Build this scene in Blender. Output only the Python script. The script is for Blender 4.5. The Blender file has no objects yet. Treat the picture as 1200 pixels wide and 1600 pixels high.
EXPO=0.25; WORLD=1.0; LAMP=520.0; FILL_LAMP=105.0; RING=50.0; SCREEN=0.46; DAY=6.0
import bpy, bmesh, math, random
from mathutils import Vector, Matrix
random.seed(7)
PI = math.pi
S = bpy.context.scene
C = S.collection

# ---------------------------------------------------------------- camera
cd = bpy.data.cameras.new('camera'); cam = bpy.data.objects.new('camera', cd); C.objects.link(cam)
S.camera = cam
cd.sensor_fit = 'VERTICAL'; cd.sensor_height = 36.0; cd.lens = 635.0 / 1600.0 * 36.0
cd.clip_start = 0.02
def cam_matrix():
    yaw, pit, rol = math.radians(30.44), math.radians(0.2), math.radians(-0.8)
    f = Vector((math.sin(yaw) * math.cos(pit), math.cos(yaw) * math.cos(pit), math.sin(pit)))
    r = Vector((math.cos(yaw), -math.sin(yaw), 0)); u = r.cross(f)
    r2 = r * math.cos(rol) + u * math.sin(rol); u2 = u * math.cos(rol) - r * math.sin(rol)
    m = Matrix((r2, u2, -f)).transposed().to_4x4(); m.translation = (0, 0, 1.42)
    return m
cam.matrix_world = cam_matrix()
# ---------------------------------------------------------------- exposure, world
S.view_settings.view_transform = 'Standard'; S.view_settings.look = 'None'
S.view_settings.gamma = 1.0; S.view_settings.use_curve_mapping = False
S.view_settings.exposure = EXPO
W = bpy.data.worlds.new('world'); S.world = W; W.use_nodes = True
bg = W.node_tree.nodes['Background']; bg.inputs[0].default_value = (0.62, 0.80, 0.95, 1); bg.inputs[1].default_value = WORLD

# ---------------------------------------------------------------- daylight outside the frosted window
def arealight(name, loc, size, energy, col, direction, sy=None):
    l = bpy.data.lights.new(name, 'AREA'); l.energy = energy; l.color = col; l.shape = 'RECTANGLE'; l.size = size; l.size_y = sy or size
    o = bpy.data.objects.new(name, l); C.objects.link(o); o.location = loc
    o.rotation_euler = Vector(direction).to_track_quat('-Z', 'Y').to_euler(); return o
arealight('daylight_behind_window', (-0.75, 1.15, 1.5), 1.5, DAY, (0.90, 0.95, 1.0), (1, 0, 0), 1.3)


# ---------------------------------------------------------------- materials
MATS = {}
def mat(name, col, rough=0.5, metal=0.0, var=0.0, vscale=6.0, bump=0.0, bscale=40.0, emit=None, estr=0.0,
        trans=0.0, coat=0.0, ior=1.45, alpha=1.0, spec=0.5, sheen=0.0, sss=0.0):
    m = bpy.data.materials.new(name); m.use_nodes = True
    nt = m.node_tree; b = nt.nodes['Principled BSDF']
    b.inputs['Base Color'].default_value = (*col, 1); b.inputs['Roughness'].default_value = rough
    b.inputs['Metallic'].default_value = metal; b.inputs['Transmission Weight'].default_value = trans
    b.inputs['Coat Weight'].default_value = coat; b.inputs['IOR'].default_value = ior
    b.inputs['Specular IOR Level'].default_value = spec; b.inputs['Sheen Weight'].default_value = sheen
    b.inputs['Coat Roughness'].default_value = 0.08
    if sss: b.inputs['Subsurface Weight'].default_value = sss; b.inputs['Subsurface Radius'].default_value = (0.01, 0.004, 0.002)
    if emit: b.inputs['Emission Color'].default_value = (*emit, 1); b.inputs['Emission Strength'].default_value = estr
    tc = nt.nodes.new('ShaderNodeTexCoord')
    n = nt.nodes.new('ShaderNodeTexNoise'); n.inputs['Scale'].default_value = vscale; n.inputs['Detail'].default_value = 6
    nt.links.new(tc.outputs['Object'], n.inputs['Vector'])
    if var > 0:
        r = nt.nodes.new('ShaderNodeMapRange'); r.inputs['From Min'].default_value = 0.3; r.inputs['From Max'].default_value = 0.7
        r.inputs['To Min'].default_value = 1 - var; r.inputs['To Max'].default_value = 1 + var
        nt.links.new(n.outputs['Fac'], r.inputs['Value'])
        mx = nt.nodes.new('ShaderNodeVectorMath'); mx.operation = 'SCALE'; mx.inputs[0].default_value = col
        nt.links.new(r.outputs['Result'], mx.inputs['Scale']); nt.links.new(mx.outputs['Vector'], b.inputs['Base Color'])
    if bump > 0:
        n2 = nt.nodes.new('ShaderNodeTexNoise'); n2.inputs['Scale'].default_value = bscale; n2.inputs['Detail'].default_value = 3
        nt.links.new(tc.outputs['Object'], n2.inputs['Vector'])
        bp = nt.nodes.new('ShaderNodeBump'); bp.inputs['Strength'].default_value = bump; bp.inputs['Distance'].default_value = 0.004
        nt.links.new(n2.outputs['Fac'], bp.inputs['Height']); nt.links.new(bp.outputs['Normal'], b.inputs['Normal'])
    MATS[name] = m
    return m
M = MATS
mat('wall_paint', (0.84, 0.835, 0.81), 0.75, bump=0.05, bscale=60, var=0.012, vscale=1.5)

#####

◆ GIVEN PROBLEM
Write out a verbatim copy of the data, beginning with its first line and ending with the line that contains "C = S.collection".

◆ SOLUTION
Build this scene in Blender. Output only the Python script. The script is for Blender 4.5. The Blender file has no objects yet. Treat the picture as 1200 pixels wide and 1600 pixels high.
EXPO=0.25; WORLD=1.0; LAMP=520.0; FILL_LAMP=105.0; RING=50.0; SCREEN=0.46; DAY=6.0
import bpy, bmesh, math, random
from mathutils import Vector, Matrix
random.seed(7)
PI = math.pi
S = bpy.context.scene
C = S.collection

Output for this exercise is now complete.